Deixou Portugal na época ‘do salto’. Atravessou a fronteira clandestinamente e procurou melhor sorte em França, na Holanda e na Alemanha. Foi na Suíça que fixou residência há 34 anos. É um veterano da emigração. Sindicalista, coordenador do Conselho das Comunidades Portuguesas neste país, membro de várias comissões de defesa dos direitos dos emigrantes, Manuel Beja, 64 anos de idade, é um dos mais profundos conhecedores das realidades e dos problemas dos emigrantes.

APONTAMENTOS

QUASE 200 MIL

Apesar de estar previsto o regresso de 15 mil emigrantes portugueses na Suíça até ao final deste ano, a verdade é que a comunidade portuguesa naquele país não tem parado de crescer, a uma média de quase dez mil pessoas por ano. Nesta altura residem e trabalham na Suíça quase 200 mil portugueses.

NOVO DESTINO

Espanha é, actualmente, um dos países para onde os portugueses mais emigram, pela proximidade e pelo crescimento económico. Agricultura e construção civil são as actividades que mais portugueses empregam no país vizinho. Muitos vão e vêm todos os dias ou ao fim-de-semana, mas são cada vez mais os que lá fixam residência. Nos últimos dois anos foram 20 mil.

A SALTO PARA FRANÇA

Foi durante quase quatro décadas o grande destino da nossa emigração. Aliás, é em França que reside uma das maiores (se não a maior) comunidades da diáspora. No entanto, o aumento do desemprego, a partir de meados da década de 90, ditou o abrandamento da emigração para a França.

OS PROBLEMAS

O Canadá e, mais recentemente, a Holanda estão na memória dos portugueses como países de dificuldades para os emigrantes. No Canadá, no ano passado, expulsaram quem não tinha papéis. Na Holanda, cerca de uma centena de portugueses foram enganados, ao ponto de passarem fome.

PALOP E BRASIL

Apesar de atravessarmos uma época em que, por norma, são os africanos e brasileiros que emigram para Portugal, há cada vez mais portugueses a escolherem as antigas colónias como destino. Sobretudo ao nível de mão-de-obra especializada e na qualidade de quadros de empresas portuguesas ou multinacionais.

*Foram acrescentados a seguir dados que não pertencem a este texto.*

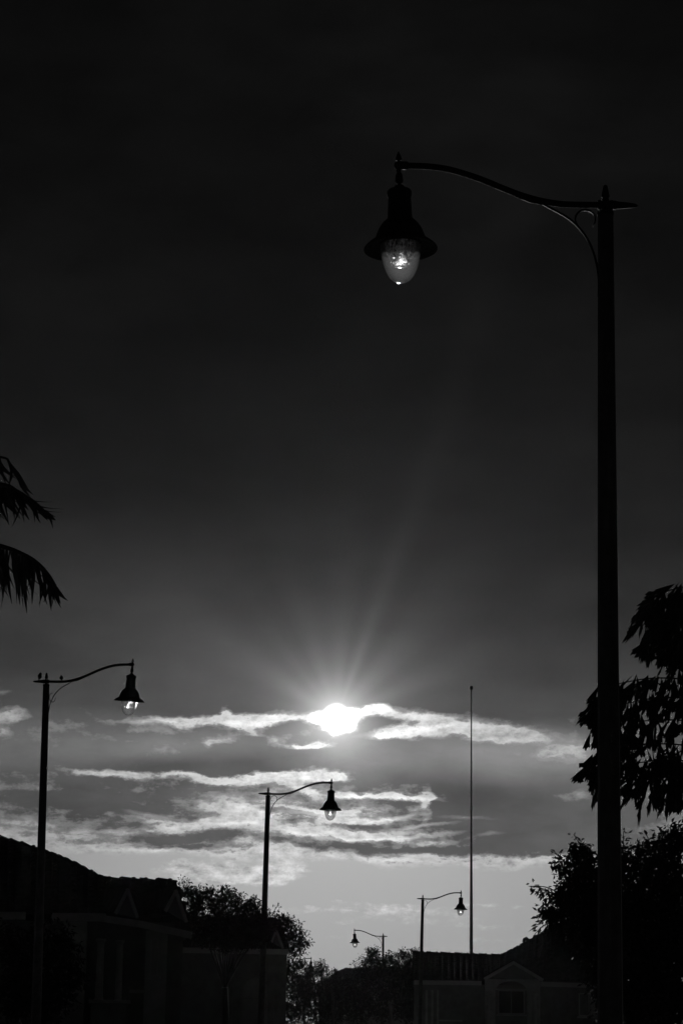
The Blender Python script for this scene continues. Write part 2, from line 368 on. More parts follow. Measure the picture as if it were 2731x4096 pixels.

Secundino Cunha, Braga / Manuel Araújo, Lusitano de Zurique

4 comentários:

Lesma Morta disse...

Apenas para mandar um abraço de Portugal e felicitar pelo blog.

Jorge Santos Silva

Lisboa

Eva disse...

Boa tarde,

sou estudante da Univeridade de Lisboa, mas estou em Erasmus na Univesidade de Genève e gostaria, se for possivel, que me autoizasse a utilizar este artigo, que darei como exemplo num trabalho que estou a fazer sobre a emigração portuguesa!

Por favor,

Aguardo resposta,

Atenciosamente

Eva Babo

Eva disse...

Boa tarde,

Sou estudante da Universidade de Lisboa, mas em Erasmus na Universidade de Genève, e gostaria muito que autorizasse a utilização deste seu artigo no meu trabalho sobre a emigração portuguesa, por favor, se for possivel.

Agradecendo com antecipação

Atenciosamente


Eva Babo

Manuel Araújo disse...

Cara Eva, o artigo já não é actual, mas pode utilizá-lo da forma que entender.